[start COLLECTED DATA]

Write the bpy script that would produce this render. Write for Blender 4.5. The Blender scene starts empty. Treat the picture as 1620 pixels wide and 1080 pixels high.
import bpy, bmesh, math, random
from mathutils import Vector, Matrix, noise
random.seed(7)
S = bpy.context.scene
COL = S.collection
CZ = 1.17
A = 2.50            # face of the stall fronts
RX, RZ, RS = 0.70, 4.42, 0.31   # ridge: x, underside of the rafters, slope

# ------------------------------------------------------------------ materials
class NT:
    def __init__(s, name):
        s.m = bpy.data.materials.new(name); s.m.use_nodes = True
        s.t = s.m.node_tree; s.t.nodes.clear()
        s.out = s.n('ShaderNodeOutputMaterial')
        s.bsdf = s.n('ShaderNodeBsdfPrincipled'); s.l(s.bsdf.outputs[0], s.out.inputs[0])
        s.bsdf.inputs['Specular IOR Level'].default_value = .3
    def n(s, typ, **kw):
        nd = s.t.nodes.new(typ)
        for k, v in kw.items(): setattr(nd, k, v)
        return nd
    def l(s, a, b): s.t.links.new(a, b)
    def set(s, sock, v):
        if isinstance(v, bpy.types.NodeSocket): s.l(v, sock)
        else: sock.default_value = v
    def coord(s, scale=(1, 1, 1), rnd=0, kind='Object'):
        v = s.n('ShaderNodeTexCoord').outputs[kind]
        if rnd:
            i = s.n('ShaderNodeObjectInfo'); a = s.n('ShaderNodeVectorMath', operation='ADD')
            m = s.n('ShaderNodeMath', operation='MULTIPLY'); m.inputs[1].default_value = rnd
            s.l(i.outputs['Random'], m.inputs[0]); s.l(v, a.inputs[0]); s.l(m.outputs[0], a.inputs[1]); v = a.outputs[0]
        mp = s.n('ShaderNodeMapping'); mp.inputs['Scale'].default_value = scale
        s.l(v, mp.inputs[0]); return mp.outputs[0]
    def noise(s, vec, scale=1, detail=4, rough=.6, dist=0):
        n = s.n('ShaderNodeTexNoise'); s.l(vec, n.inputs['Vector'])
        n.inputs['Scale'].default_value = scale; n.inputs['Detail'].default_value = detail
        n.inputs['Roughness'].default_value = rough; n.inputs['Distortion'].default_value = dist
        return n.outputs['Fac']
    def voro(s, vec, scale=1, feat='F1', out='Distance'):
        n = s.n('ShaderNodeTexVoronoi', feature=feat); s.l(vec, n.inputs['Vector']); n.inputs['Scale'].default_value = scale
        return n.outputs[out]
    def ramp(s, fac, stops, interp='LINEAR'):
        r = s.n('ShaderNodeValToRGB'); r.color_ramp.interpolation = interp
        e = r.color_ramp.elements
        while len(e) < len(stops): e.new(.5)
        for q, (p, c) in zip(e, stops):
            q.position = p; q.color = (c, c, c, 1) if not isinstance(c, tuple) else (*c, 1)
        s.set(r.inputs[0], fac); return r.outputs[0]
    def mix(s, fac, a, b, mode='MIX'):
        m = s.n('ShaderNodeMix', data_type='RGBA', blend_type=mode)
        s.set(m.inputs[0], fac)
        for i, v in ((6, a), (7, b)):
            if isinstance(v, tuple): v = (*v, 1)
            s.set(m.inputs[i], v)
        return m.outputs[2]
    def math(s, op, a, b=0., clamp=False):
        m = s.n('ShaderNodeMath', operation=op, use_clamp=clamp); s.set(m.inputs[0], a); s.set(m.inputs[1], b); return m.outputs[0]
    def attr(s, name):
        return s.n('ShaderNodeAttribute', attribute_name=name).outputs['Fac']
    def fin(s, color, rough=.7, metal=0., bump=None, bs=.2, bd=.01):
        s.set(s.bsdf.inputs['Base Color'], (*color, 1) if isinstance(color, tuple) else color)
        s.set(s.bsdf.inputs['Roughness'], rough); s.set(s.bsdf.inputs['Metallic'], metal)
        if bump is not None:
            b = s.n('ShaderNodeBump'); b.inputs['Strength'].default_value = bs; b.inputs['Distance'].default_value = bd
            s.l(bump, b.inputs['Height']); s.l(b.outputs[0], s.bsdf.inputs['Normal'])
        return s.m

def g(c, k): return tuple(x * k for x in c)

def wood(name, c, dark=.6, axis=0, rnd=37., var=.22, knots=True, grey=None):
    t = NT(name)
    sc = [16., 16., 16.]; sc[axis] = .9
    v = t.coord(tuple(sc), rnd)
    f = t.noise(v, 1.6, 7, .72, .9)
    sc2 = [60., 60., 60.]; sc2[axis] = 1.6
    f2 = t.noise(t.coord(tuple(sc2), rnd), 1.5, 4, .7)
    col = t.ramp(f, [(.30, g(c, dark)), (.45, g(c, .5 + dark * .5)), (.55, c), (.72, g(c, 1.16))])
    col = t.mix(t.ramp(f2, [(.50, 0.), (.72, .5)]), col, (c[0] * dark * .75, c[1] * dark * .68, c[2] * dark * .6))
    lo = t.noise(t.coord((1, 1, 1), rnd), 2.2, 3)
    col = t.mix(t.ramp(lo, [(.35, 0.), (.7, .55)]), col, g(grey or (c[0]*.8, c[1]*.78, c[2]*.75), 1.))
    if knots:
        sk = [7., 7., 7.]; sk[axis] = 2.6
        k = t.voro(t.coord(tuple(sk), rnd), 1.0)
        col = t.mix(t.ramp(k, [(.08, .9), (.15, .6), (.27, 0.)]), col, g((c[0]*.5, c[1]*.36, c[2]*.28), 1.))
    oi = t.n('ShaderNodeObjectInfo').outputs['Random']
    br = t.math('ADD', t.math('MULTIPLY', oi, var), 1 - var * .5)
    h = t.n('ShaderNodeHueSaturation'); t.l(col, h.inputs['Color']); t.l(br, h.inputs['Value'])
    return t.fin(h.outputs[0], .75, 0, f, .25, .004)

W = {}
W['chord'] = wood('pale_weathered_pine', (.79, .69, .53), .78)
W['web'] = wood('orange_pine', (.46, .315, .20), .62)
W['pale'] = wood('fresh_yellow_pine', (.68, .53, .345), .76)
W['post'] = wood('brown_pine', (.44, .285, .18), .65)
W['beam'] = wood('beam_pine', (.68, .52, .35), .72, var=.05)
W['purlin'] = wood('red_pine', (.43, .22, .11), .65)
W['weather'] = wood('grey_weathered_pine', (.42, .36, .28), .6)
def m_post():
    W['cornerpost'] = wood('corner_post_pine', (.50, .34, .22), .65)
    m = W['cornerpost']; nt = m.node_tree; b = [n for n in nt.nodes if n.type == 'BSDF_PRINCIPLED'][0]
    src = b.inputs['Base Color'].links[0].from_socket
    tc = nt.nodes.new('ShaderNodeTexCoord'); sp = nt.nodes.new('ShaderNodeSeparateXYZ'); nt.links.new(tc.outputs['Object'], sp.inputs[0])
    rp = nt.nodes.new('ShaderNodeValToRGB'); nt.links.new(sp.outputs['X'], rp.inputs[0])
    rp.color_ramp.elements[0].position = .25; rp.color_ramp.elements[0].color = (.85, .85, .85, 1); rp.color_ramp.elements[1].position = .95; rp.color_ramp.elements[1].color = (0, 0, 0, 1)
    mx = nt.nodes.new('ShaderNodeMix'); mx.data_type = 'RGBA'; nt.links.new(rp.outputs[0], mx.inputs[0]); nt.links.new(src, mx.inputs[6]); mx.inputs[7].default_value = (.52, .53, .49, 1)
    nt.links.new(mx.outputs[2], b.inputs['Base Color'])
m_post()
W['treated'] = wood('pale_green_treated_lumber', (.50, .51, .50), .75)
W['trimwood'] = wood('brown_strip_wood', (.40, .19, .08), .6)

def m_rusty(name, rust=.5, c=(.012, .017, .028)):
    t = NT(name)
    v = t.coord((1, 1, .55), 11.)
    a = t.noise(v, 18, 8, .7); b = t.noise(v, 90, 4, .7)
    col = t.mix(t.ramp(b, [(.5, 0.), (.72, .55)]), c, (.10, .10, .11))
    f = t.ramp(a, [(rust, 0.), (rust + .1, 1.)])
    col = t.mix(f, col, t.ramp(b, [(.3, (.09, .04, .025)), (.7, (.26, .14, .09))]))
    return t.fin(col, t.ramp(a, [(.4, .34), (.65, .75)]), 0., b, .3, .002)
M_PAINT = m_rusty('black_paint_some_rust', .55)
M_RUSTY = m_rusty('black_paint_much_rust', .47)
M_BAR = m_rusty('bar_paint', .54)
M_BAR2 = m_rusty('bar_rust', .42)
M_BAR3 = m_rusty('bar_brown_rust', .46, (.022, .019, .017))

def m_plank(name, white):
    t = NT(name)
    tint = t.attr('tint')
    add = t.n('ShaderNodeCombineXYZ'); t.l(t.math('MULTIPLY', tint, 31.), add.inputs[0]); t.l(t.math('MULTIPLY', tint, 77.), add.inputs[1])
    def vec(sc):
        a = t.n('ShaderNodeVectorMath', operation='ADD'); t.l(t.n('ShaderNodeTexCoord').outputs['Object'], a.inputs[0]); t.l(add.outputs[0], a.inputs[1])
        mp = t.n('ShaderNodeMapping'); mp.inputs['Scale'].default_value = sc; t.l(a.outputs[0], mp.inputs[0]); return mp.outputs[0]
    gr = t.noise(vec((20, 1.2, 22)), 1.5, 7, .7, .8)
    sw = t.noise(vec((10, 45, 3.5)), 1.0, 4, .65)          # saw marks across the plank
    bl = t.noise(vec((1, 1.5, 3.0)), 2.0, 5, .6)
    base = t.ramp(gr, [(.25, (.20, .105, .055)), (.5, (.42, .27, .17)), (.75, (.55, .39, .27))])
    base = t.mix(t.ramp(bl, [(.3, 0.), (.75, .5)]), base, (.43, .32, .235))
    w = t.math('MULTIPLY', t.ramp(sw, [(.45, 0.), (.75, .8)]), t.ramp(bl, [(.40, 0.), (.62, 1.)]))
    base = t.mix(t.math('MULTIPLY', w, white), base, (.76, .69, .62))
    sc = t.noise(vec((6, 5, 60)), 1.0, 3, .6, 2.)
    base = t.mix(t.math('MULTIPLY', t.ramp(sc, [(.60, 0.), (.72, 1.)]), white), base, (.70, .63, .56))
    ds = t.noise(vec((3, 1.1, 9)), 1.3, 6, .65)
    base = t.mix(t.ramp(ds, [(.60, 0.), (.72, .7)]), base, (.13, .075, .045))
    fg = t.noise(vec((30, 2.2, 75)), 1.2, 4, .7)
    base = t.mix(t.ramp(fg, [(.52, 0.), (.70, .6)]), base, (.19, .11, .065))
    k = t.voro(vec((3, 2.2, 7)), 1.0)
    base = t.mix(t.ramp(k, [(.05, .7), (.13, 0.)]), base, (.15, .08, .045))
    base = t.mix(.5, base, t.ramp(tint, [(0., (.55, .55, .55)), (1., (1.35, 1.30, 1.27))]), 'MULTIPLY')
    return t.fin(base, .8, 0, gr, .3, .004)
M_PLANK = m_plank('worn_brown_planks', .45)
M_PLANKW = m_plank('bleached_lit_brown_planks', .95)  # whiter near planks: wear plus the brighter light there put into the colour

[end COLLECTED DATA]

#### EXERCISE GOAL
Give again, word for word, the lines of the listing, starting at its first line and ending with the line containing "RX, RZ, RS = 0.70, 4.42, 0.31".

#### WRITTEN SOLUTION
Write the bpy script that would produce this render. Write for Blender 4.5. The Blender scene starts empty. Treat the picture as 1620 pixels wide and 1080 pixels high.
import bpy, bmesh, math, random
from mathutils import Vector, Matrix, noise
random.seed(7)
S = bpy.context.scene
COL = S.collection
CZ = 1.17
A = 2.50            # face of the stall fronts
RX, RZ, RS = 0.70, 4.42, 0.31   # ridge: x, underside of the rafters, slope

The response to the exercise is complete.